Matthews’s career has also included working on productions and concerts with many other notable artists including, Harolyn Blackwell, Ann Blyth, Keith Buterbaugh, Dixie Carter, Marcia Milgrom Dodge, Harvey Evans, Richard Fredricks, Malcom Gets, Noel Harrison, Mariette Hartley, Anne Hathaway, Stefania de Kennessey, Daniel Pelzig, Stephen Pickover, Mikell Pinkney Jane Powell, and Kevin Stites. He has also conducted new productions with orchestra of My Favorite Year directed by Evan Pappas in New York City; Smokey Joe’s Cafe at Artpark (NY); The Amorous Flea at Riverside Theatre (FL); Oliver!, Call Me Madam, and Camelot at the Virginia Musical Theatre where he is a staff music director; and Evita, The Sound of Music, A Day in Hollywood/A Night in the Ukraine, Man of la Mancha, Oklahoma!, The Boyfriend, Camelot, The Music Man, and The Fantasticks at Struthers Library Theatre (PA).

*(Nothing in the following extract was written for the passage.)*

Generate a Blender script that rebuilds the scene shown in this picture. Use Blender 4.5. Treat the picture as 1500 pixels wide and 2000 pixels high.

Matthews was Artist-in-Residence at the University of Nevada, Las Vegas, and he served as a Visiting Assistant Professor at the University of Florida where he music directed College of Fine Arts productions and university-wide special events. He served on the musical theatre faculty at the American Musical and Dramatic Academy and was an Artist/Teacher for Arts4All, Ltd. in NYC. Matthews holds a Master of Music in Vocal Accompanying and Coaching from the University of Illinois where he studied with John Wustman and a Bachelor of Music in Piano Performance from the University of North Carolina at Greensboro. In May 2006, Theatre Journal published his performance review of musicals at the 2005 New York International Fringe Festival. His essay on the collaboration between music director and director was published in Robert Knopf’s book, The Director as Collaborator. As an invited panelist for a seminar on diversity in the musical theatre at the Association of Theatre in Higher Education’s 2006 national conference in Chicago, Matthews delivered a paper on Rosetta LeNoire and the Amas Musical Theatre.
Regarding Matthews’s composition, Anthony Tommasini wrote in the New York Times, “…it was impossible to resist the soprano Harolyn Blackwell’s deeply expressive account of “A Woman’s Plight“, a setting of some Edgar Allen Poe poems by an artistic director of the Riverside Opera Ensemble, Nathan R. Matthews.”